You seem to believe that S-R (IV-DV) relationships reveal (and account
for) the existance of controlled variables. They don't, as these rubber band
demos illustrate.

Gary Cziko (951111.2300 GMT) to Bruce Abbott --

I understand the "IV-DV" approach to be more than "push-observe." It
also tells you WHAT to observe, that is, some variable that changes along
with the "IV."... "IV->DV" does not say "vary the IV and observe what
doesn't change." But that's indeed how we find out what is being

Excellent, Gary. You're not just another pretty Net God.

Bruce Abbott says:

If your disturbance produces actions, you have disturbed a controlled
variable, no? So this method IS telling you something valuable.
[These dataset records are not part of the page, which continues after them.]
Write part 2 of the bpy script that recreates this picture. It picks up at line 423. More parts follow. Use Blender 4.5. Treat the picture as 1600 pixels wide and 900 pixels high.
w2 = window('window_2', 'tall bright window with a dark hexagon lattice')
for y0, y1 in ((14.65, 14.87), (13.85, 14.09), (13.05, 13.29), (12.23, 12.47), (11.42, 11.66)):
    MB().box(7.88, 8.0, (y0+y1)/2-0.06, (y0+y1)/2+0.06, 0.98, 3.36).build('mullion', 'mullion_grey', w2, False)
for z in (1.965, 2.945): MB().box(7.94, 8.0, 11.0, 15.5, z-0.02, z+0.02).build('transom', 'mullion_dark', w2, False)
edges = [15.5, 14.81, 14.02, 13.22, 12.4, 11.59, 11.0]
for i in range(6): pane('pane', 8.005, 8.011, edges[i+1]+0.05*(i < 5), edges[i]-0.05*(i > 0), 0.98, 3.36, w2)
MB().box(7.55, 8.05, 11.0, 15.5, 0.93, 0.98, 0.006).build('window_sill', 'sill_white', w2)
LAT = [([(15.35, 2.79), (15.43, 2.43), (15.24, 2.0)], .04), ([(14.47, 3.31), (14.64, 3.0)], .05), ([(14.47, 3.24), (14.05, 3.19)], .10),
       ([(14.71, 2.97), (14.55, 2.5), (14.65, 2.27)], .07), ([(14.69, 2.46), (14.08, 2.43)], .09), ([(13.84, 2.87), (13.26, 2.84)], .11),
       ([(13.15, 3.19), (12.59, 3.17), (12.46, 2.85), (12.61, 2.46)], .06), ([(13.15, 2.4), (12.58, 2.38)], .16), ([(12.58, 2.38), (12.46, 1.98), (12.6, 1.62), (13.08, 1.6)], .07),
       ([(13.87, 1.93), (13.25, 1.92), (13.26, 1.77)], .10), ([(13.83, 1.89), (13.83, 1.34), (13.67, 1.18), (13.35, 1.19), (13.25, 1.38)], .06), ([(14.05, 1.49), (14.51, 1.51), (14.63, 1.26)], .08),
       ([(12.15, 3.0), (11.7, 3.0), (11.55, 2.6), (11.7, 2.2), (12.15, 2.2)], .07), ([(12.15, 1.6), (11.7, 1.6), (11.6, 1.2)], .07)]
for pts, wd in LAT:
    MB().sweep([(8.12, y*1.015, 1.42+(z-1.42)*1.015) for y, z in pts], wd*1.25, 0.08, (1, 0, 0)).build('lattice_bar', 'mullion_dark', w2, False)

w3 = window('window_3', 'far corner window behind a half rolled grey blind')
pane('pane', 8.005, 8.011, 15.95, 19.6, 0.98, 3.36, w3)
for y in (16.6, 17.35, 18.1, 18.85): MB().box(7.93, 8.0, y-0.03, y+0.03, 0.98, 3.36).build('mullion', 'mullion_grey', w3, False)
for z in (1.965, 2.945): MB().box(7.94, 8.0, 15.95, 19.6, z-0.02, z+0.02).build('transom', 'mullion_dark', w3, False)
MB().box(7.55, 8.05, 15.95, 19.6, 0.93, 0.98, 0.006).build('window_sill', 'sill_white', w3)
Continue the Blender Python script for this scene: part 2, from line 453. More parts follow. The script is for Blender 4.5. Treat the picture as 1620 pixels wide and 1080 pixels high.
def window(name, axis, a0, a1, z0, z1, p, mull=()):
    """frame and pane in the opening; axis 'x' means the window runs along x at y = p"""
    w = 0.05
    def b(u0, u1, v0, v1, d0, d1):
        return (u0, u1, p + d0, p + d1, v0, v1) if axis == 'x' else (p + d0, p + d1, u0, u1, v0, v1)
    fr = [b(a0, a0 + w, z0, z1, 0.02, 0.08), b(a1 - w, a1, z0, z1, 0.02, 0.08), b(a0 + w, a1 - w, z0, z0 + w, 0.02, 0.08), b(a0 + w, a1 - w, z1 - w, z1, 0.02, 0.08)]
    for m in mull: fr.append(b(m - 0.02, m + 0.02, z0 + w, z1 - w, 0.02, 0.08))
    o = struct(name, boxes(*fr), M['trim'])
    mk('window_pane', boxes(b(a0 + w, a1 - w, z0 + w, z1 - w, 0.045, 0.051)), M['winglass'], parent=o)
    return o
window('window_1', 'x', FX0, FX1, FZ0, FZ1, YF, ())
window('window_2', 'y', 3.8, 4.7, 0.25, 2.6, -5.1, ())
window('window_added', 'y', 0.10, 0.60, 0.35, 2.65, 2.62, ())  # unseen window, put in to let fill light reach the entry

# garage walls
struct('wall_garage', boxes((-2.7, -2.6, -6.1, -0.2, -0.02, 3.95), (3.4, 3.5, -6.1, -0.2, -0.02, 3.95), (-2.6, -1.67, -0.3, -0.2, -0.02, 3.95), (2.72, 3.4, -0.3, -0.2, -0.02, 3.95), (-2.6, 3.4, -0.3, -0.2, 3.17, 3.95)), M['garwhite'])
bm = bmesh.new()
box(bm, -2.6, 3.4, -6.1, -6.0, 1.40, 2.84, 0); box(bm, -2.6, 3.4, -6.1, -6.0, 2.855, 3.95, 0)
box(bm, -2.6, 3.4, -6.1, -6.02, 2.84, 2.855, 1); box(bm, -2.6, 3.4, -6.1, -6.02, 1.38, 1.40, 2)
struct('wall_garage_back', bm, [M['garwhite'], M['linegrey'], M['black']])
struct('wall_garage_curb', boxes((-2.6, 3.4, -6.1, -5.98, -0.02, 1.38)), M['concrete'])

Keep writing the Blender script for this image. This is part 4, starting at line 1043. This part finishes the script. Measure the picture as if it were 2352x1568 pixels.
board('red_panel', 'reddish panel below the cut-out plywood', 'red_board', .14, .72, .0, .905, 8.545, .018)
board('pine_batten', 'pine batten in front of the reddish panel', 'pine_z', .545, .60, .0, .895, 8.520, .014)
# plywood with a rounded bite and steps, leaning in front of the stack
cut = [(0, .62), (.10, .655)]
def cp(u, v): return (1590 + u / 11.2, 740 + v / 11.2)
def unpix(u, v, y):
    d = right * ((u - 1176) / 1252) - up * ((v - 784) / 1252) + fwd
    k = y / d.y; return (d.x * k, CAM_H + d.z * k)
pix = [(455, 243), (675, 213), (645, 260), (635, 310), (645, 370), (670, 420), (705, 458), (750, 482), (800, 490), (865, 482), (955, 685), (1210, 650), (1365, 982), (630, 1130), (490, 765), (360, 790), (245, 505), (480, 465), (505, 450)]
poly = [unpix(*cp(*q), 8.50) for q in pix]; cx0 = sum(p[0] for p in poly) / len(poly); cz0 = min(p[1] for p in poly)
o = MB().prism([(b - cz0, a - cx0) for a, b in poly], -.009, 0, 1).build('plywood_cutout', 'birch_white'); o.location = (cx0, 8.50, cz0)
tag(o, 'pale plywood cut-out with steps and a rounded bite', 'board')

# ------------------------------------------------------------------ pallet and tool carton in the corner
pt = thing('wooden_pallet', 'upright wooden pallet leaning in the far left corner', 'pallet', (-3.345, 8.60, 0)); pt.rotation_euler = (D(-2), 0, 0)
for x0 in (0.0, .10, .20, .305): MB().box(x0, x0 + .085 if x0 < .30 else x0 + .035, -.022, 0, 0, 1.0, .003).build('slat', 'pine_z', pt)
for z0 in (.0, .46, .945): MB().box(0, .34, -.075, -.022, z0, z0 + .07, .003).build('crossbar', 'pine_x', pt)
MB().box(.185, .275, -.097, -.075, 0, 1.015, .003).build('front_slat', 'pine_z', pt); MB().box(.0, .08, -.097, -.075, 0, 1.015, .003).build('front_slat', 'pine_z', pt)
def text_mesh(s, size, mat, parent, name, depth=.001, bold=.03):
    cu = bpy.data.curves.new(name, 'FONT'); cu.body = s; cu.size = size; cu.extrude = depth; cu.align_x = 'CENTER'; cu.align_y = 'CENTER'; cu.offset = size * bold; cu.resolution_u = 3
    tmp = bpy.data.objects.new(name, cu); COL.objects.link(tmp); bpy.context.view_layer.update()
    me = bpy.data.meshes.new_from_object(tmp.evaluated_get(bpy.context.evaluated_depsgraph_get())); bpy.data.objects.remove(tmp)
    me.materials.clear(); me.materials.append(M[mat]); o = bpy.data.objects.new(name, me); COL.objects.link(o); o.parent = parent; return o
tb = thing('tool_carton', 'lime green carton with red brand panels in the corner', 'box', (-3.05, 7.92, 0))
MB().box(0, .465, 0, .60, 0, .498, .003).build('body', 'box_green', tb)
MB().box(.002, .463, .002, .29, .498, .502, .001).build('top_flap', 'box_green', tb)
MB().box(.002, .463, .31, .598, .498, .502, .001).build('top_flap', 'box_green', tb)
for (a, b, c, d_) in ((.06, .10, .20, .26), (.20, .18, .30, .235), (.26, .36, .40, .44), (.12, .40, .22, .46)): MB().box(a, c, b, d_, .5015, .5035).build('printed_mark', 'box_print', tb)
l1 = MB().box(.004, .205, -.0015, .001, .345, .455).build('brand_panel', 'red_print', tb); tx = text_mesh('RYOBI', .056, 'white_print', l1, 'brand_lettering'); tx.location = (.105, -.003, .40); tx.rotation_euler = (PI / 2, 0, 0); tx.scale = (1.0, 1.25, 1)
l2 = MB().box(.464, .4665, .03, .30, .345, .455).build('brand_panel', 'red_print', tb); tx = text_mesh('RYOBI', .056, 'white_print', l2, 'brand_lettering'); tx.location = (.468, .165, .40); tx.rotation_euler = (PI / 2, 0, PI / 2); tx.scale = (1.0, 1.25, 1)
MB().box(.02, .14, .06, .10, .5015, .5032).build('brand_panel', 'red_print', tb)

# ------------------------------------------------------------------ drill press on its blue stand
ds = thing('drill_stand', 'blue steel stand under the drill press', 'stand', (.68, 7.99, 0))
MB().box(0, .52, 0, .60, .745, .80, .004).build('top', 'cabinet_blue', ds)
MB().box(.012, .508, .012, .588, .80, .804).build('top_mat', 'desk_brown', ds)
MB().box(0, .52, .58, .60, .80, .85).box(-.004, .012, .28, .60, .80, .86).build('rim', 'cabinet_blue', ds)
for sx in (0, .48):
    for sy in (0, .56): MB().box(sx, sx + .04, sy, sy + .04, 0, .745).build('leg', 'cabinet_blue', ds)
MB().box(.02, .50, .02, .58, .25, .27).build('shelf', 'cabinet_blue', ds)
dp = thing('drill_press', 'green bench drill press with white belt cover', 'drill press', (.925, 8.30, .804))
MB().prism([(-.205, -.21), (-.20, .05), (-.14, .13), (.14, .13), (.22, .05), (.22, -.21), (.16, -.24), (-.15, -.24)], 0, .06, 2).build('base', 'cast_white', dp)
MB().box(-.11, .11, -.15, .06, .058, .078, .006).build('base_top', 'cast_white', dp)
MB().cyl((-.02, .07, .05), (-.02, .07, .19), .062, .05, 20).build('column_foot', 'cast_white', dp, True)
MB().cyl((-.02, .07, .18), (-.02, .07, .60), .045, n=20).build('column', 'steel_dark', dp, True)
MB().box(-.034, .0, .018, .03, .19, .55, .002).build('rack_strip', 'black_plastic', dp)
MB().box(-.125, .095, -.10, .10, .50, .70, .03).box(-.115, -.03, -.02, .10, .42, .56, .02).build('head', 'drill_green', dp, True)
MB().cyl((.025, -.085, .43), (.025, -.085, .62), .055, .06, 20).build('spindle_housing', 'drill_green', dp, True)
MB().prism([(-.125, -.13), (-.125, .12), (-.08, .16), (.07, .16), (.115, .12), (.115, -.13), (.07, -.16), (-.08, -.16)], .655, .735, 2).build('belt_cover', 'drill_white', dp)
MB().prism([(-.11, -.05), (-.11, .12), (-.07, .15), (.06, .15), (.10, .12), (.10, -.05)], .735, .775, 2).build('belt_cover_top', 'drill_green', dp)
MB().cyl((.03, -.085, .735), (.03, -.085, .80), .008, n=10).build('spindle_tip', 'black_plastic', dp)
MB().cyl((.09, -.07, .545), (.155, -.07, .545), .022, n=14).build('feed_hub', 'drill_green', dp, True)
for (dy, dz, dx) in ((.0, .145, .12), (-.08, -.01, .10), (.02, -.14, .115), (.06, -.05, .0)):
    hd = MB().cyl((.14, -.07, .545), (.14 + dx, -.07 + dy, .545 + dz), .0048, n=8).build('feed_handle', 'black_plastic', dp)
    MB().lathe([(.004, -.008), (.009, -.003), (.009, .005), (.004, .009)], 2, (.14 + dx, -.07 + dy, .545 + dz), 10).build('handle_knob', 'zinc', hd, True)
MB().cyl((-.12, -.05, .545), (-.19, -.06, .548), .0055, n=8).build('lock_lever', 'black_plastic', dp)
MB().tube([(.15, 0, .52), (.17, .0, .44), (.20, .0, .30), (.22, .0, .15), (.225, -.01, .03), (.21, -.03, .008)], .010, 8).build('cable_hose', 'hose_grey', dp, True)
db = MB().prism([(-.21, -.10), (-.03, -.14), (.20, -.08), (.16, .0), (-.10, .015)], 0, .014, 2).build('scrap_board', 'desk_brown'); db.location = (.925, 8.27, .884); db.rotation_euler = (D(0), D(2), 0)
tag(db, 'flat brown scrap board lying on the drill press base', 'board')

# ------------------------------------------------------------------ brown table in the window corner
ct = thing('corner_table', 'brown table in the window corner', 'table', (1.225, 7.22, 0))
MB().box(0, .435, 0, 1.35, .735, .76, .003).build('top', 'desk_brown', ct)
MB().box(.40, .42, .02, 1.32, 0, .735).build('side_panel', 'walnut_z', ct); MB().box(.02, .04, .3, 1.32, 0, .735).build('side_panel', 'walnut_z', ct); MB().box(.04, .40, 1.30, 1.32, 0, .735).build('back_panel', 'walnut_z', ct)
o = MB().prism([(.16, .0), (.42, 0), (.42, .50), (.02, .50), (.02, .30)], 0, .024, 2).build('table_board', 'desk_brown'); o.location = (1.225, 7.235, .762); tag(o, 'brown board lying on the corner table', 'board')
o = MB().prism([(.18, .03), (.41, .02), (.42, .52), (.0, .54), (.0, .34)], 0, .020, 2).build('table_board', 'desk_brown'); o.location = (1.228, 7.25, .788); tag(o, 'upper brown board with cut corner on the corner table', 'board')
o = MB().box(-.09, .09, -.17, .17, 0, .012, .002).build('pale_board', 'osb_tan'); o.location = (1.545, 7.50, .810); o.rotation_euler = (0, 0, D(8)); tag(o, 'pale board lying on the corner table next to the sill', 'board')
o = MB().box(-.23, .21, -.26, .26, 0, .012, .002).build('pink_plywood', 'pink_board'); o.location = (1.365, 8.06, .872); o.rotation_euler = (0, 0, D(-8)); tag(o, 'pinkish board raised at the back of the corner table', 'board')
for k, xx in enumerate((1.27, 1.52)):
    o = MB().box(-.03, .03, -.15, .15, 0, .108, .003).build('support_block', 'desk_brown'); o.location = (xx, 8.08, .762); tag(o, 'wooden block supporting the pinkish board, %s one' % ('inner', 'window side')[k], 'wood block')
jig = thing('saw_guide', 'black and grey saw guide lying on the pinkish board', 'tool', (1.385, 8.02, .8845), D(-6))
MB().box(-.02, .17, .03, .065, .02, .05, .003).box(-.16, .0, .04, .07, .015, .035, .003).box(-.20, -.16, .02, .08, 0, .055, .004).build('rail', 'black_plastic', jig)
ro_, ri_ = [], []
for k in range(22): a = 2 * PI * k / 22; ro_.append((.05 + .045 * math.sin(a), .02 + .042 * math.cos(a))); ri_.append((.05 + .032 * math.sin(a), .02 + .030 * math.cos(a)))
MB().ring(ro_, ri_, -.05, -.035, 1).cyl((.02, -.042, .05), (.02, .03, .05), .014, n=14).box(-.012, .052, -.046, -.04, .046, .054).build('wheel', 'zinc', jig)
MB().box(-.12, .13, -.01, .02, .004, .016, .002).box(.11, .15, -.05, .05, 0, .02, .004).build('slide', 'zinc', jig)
Not necessarily. If a disturbance produces actions it may just be a
cause-effect relationship. You can't know if anything is controlled unless
you do The Test. If you type questions into a computer (disturbances) and
the computer prints out an appropriate answer (action) each time, have you
disturbed a controlled variable?

Gary --

We have no argument if you agree that the "IV-DV" method can at best be
only a first step in understanding behavior that is controlling a
perception. One then needs to follow it up with The Test of the controlled
variable to understand what is really going on. Do you agree?

Bruce --

Yes, that has been my position all along,

If so, then why not put a description of The Test in your methods book. If you
want to call it an IV-DV methodology that's fine with me. But The Test is a
pretty important variant of IV-DV methodology since it is the one used to
study living systems.

Gary Cziko (951112.1610 GMT) --

since Rick also agrees with me, then you must agree with Rick and Rick
with you. But I suspect that Rick won't find that agreeable.

I agree.

Bill Leach (951111.21:09 U.S. Eastern Time Zone) --

I also don't agree that Bruce asserts that THE TEST is not central to the
study of behaviour.

Bruce is saying that it is not important to describe The Test in his
textbook on how to study behavior. That's a perculiar thing to say about
a methodology that one believes is central to the study of behavior.